Understanding Complexities: Due Diligence in the Textile and Leather Industry

Due diligence has emerged as a crucial concept in ensuring responsible business practices across all supply chain tiers in the textile and leather industry. This post aims to look at what it stands for and how companies approach it.  

What is Due Diligence? 

Due diligence is the process business enterprises should carry out to identify, prevent, mitigate, and account for actual and potential adverse impacts regarding social and environmental risks. If a risk has been identified, preventive measures must be taken to ensure that the risk does not materialise. If an adverse effect has already occurred, mitigation and remedial measures must be taken. Due to the global nature of business, due diligence applies to the company itself and along its supply chain (eg. material production, raw material processing, logistics, warehouse distribution etc.). 

The idea of due diligence was adopted and endorsed by the United Nations Human Rights Council in its resolution 17/4 of June 16, 2011, in a document called the “United Nations Guiding Principles on Business and Human Rights (UNGPs)”. This document had a formative effect on the OECD Guidelines for Multinational Enterprises. Through this process, the idea of the UNGPs was further developed and now includes human rights risks as well as environmental risks. Currently there are already due diligence legislations in place and others are in the process of being enacted.
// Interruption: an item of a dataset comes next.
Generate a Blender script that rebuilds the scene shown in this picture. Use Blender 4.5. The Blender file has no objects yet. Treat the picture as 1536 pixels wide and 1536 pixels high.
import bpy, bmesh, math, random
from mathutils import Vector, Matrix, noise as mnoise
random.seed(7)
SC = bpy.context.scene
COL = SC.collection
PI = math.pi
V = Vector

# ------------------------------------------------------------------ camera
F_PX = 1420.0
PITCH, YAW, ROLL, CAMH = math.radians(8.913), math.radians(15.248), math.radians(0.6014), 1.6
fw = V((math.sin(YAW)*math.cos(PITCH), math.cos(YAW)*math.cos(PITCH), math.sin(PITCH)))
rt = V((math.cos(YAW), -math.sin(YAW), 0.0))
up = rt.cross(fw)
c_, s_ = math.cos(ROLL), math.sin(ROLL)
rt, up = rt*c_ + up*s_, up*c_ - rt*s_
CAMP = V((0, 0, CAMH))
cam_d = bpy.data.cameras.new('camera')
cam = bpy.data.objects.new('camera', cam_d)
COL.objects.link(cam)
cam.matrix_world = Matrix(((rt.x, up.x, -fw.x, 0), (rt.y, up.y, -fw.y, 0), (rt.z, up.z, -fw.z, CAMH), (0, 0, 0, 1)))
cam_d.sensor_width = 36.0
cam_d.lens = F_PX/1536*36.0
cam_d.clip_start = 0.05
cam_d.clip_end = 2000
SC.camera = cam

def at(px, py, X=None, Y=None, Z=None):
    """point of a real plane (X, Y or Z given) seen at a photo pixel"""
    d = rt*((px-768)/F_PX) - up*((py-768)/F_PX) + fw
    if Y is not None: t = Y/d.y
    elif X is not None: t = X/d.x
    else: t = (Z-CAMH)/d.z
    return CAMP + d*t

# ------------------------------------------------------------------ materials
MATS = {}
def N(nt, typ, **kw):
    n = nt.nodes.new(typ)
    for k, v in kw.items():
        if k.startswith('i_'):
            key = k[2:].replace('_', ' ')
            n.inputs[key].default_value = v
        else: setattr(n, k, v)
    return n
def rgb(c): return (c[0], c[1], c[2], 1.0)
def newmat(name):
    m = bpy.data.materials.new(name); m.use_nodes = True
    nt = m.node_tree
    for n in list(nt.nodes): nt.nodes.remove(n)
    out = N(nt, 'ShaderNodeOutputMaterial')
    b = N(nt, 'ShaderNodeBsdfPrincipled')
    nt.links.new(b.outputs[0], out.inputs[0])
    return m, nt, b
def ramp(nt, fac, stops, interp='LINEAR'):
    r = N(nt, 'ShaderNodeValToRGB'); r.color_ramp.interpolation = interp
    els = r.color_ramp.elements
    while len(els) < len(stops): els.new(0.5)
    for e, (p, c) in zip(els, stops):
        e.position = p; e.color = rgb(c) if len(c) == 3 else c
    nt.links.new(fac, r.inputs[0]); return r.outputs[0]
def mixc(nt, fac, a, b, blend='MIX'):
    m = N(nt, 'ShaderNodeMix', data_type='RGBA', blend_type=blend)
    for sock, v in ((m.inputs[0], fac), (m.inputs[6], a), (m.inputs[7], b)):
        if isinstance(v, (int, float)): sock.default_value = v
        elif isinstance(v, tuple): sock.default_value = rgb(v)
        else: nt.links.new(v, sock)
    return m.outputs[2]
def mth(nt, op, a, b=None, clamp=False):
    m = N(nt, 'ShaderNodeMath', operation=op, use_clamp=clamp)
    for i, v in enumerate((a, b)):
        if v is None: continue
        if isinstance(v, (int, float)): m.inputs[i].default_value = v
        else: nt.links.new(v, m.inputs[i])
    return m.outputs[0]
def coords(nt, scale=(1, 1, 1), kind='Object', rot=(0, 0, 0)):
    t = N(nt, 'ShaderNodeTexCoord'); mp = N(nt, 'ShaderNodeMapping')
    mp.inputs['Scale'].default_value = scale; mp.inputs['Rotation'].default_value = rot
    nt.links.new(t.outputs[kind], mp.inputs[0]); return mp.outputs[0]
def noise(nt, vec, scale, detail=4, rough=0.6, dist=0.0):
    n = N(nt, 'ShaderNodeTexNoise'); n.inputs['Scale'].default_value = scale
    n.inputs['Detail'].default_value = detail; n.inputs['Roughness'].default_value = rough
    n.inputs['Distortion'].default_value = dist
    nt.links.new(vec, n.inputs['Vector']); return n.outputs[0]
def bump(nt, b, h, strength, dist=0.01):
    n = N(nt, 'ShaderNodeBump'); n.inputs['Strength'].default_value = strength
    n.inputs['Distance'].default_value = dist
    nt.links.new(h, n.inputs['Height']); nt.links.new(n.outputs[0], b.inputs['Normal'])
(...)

Due Diligence Approach - Where to start? 

The textile and leather industry faces increasing scrutiny regarding ethical practices and sustainability. The foundation of due diligence lies in the upstream and often also the downstream supply chain transparency, including labour rights and the environmental impact. Here is what a company should focus on to implement due diligence processes: 

Source: OECD Guidance for responsible business conduct, page 21

Why is Due Diligence important?

  1. Ensuring Ethical and Sustainable Practices 
    Due diligence allows companies to assess their suppliers, manufacturers and subcontractors to ensure they follow fair labour practices, respect human rights and meet environmental regulations.  

  2. Mitigating Risks along the Supply Chain 
    Companies should identify and mitigate various risks that could occur along their supply chains and ensure that suppliers and manufacturers comply with labour laws, use sustainable materials and follow ethical business practices. 

  3. Enhancing Consumer Confidence and Loyalty 
    Companies provide consumers with greater transparency and confidence in their products. Consumers can make informed choices, knowing that the items they purchase were produced more responsibly. 

  4. Protecting Brand Reputation 
    Consumers are increasingly aware of the social and environmental impact of their purchasing decisions. They expect companies to align with their values.  

Laws in Europe 

Up until now, the following major legislation covering the idea of due diligence are already in force: 

  • German Supply Chain Act (LksG ), 2023: Aims to protect human rights and the environment in global supply chains and to ensure compliance with fundamental human rights and key environmental standards.  

  • Norway’s Transparency Act, 2021: Requires companies to respect fundamental human rights and decent working conditions and ensure public access to information regarding how their negative impact is addressed.  

  • Dutch Child Labour Due Diligence Law, 2019: Requires companies to determine if child labour occurs in their supply chains and present a plan of action to combat it. 

  • French Duty of Vigilance Law, 2017:  Requires large companies to prevent human rights violations and environmental abuse within the company itself, as well as along its supply chains.  

  • UK Modern Slavery Act, 2015: Requires companies to disclose the steps taken to ensure that slavery and human trafficking are not present in their supply chains. 

In February 2022 the European Commission proposed a Corporate Sustainability Due Diligence Directive (CSDDD). The Proposal is currently in the ordinary legislative process. When passed into law, the CSDDD will oblige each EU member state to adopt this directive as a bare minimum into national law. Since this Directive will be one of the most comprehensive approaches, it will greatly harmonise legal requirements regarding due diligence. 

Laws in the United States 

  • California Transparency in Supply Chains Act, 2010: Requires large retailers and manufacturers to educate consumers and provide them with information on their efforts to eradicate slavery and human trafficking from their supply chains. 

  • New York Fashion Act, pending: Requires fashion sellers to be accountable to standardized environmental and social due diligence policies. The Act is currently under review in the New York State Senate. 

Due Diligence at OEKO-TEX® 

OEKO-TEX® is a solution provider for the textile and leather industry and due diligence is an important part of our modular system. It is our goal to support companies and manufacturers along their supply chains, so in 2002, we launched the management process certification OEKO-TEX® RESPONSIBLE BUSINESS - a tool to achieve responsible business conduct. 

*Disclaimer: No warranty or assurance is given with respect to the completeness of the information regarding worldwide due diligence legislation.